Is it conceivable that an instrument other than the piano can fulfil these tasks?
Many co-répétiteurs use percussion instruments to complement the piano. The guitar is used in Spanish dance. Other instruments can of course be used to accompany dance, but the piano has as enormous dynamic and sound range, which is ideal for dance.
Music and dance are time-based arts. Movements are as uncatchable as sounds. Is there particular potential in this for the concept of memory?
The fact that these arts are an act of memory is an exception that has been little discussed in dance research so far. Dance is particular is often noted for its transient aspect, memory for its relationship with past. At the same time, memoryis something very current and dance is something very permanent.

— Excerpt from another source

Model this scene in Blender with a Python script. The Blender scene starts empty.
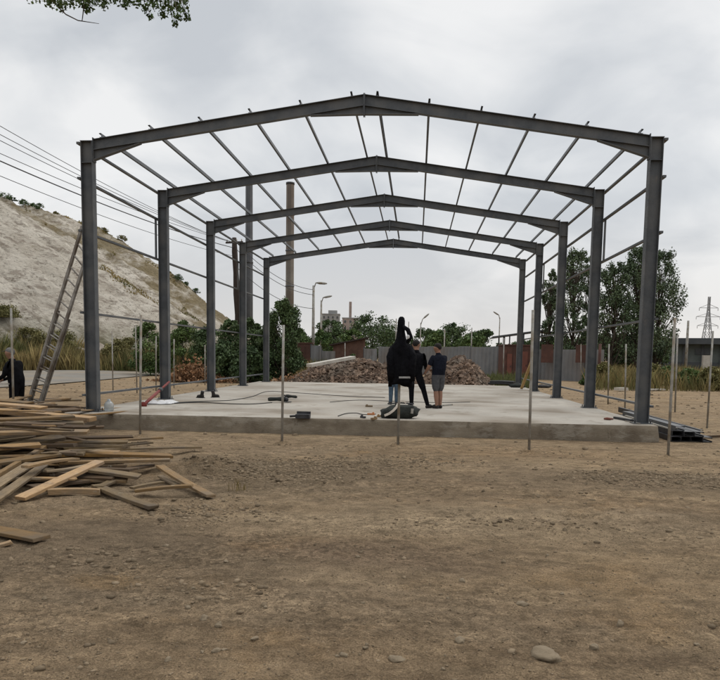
import bpy, bmesh, math, random
import numpy as np
from mathutils import Vector, Matrix, noise

R = math.radians
random.seed(7); rng = np.random.default_rng(7)
scene = bpy.context.scene
COL = scene.collection

# ---------------------------------------------------------------- camera
F_PX, CY_OFF, PITCH, YAW, ROLL = 731.28, 88.29, -0.0998, 0.0757, 0.0154
CAM = Vector((1.304, -16.997, 1.45))
G = -0.35                                   # ground level, the slab top is z = 0
cy_, sy_ = math.cos(YAW), math.sin(YAW); cp_, sp_ = math.cos(PITCH), math.sin(PITCH)
FWD = Vector((-sy_*cp_, cy_*cp_, sp_)); R0 = Vector((cy_, sy_, 0)); U0 = R0.cross(FWD)
RGT = math.cos(ROLL)*R0 + math.sin(ROLL)*U0
UPV = -math.sin(ROLL)*R0 + math.cos(ROLL)*U0
cam = bpy.data.cameras.new('camera'); camo = bpy.data.objects.new('camera', cam); COL.objects.link(camo)
m = Matrix((RGT, UPV, -FWD)).transposed().to_4x4(); m.translation = CAM
camo.matrix_world = m
cam.sensor_fit = 'HORIZONTAL'; cam.sensor_width = 36; cam.lens = F_PX/720*36
cam.shift_y = CY_OFF/720; cam.clip_start = 0.1; cam.clip_end = 9000
scene.camera = camo

def ray(u, v): return FWD*F_PX + RGT*(u-360) - UPV*(v-340-CY_OFF)
def onz(u, v, z=G):
    d = ray(u, v); return CAM + d*((z-CAM.z)/d.z)
def at(u, v, y):
    d = ray(u, v); return CAM + d*((y-CAM.y)/d.y)
def hor(u):
    d0, d1 = ray(u, 300).z, ray(u, 400).z
    return 300 + 100*d0/(d0-d1)
def dep(u, d, z=G):                         # ground point at image column u, d metres ahead
    r = ray(u, hor(u)); p = CAM + r*(d/F_PX); p.z = z; return p
def zat(u, v, d): return CAM.z + (hor(u)-v)*d/F_PX

# ---------------------------------------------------------------- ground height
LUMP = onz(206, 471)
def gz(x, y):
    d = math.hypot(x-1.3, y+17)
    w = 1.0 if d < 60 else max(0, 1-(d-60)/60)
    h = 0.055*noise.noise((x*.22, y*.22, 3.1)) + .022*noise.noise((x*.7, y*.9, 1.2))
    near = max(0, 1-d/26)
    if near > 0:
        rg = max(0, noise.noise((x*.45, y*.6, 21))+.35)
        h += near*(.018*noise.noise((x*1.9, y*2.6, 5.5)) + (.013+.026*rg)*noise.noise((x*5.1, y*6.5, 7.7)) + (.008+.017*rg)*noise.noise((x*12, y*14, 2.7)))
        for oy in (0, 1.55):
            d2 = abs(y-(-8.9+oy+.035*(x-2)**2+.10*math.sin(x*.7+oy)))+.05*noise.noise((x*2, y*2, 3))
            h += -.022*math.exp(-(d2/.13)**2)*(1+.4*math.sin(x*30)*(d2 < .12))+.013*math.exp(-((d2-.22)/.07)**2)
        g = (x-LUMP.x)**2/.36 + (y-LUMP.y)**2/.3
        if g < 6: h += .20*math.exp(-g)*(1+.5*noise.noise((x*6, y*6, 0)))
    if y > -2.6:                            # level beside the slab and beyond
        k = min(1, (y+2.6)/1.5); h = h*(1-.55*k) - .01*k
    return G + h*w

# ---------------------------------------------------------------- materials
def new_mat(name):
    m = bpy.data.materials.new(name); m.use_nodes = True
    nt = m.node_tree; b = nt.nodes['Principled BSDF']; return m, nt, b
def N(nt, t, **k):
    n = nt.nodes.new(t)
    for a, v in k.items():
        if a in n.inputs: n.inputs[a].default_value = v
        else: setattr(n, a, v)
    return n
def lk(nt, a, b): nt.links.new(a, b)
def mat(name, c1, c2, scale=4, rough=.85, metal=0, bump=.15, bscale=30, stretch=(1, 1, 1), rand=0, spec=.3, lo=.35, hi=.65, c3=None, s3=.6):
    m, nt, b = new_mat(name)
    tc = N(nt, 'ShaderNodeTexCoord'); mp = N(nt, 'ShaderNodeMapping'); mp.inputs['Scale'].default_value = stretch
    lk(nt, tc.outputs['Object'], mp.inputs[0])
    n = N(nt, 'ShaderNodeTexNoise'); n.inputs['Scale'].default_value = scale; n.inputs['Detail'].default_value = 8; n.inputs['Roughness'].default_value = .65
    lk(nt, mp.outputs[0], n.inputs[0])
    r = N(nt, 'ShaderNodeValToRGB'); e = r.color_ramp.elements
    e[0].position = lo; e[1].position = hi; e[0].color = (*c1, 1); e[1].color = (*c2, 1)
    lk(nt, n.outputs[0], r.inputs[0]); out = r.outputs[0]
    if c3:
        n3 = N(nt, 'ShaderNodeTexNoise'); n3.inputs['Scale'].default_value = s3; n3.inputs['Detail'].default_value = 6
        lk(nt, tc.outputs['Object'], n3.inputs[0])
        r3 = N(nt, 'ShaderNodeValToRGB'); r3.color_ramp.elements[0].position = .45; r3.color_ramp.elements[1].position = .65
        lk(nt, n3.outputs[0], r3.inputs[0])
        mx = N(nt, 'ShaderNodeMix', data_type='RGBA'); lk(nt, r3.outputs[0], mx.inputs[0]); lk(nt, out, mx.inputs[6]); mx.inputs[7].default_value = (*c3, 1)
        out = mx.outputs[2]
    if rand:
        g = N(nt, 'ShaderNodeNewGeometry'); h = N(nt, 'ShaderNodeHueSaturation')
        mr = N(nt, 'ShaderNodeMapRange'); mr.inputs[3].default_value = 1-rand; mr.inputs[4].default_value = 1+rand
        lk(nt, g.outputs['Random Per Island'], mr.inputs[0]); lk(nt, mr.outputs[0], h.inputs['Value'])
        lk(nt, out, h.inputs['Color']); out = h.outputs[0]
    lk(nt, out, b.inputs['Base Color'])
    b.inputs['Roughness'].default_value = rough; b.inputs['Metallic'].default_value = metal
    b.inputs['Specular IOR Level'].default_value = spec
    if bump:
        nb = N(nt, 'ShaderNodeTexNoise'); nb.inputs['Scale'].default_value = bscale; nb.inputs['Detail'].default_value = 6
        lk(nt, mp.outputs[0], nb.inputs[0])
        bp = N(nt, 'ShaderNodeBump'); bp.inputs['Strength'].default_value = bump; bp.inputs['Distance'].default_value = .05
        lk(nt, nb.outputs[0], bp.inputs['Height']); lk(nt, bp.outputs[0], b.inputs['Normal'])
    return m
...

PROF. DR. PHIL. STEPHAN BRINKMANN
Stephan Brinkmann is a Professor of Contemporary Dance at the Folkwang University of the Arts. His trained as a dancer at the Folkwang University Essen. He studied theatre, film and television studies as well as sociology and German language and literature at Cologne University and completed an additional course in dance pedagogy at Folkwang University. His obtained his doctorate degree at Hamburg University with a dissertation on memory forms in dance. He was a dancer and choreographer at the Folkwang Dance for two years before becoming a permanent member of Tanztheater Wuppertal Pina Bausch in 1995, dancing with the company until 2010. He was appointed training and rehearsal manager at Staatstheater Kassel in 2007. In 2012, he recreated Nur Du at Tanztheater Wuppertal in 2012, and in 2013 he reconstructed Pina Bausch’s Tannhäuser Bacchanal with Barbara Kaufmann. His contemporary dance teaching activities have taken him to numerous national and international institutions. He has taught dance to schoolchildren in all types of schools and has worked intensively with the Theater Total project for young people in Bochum.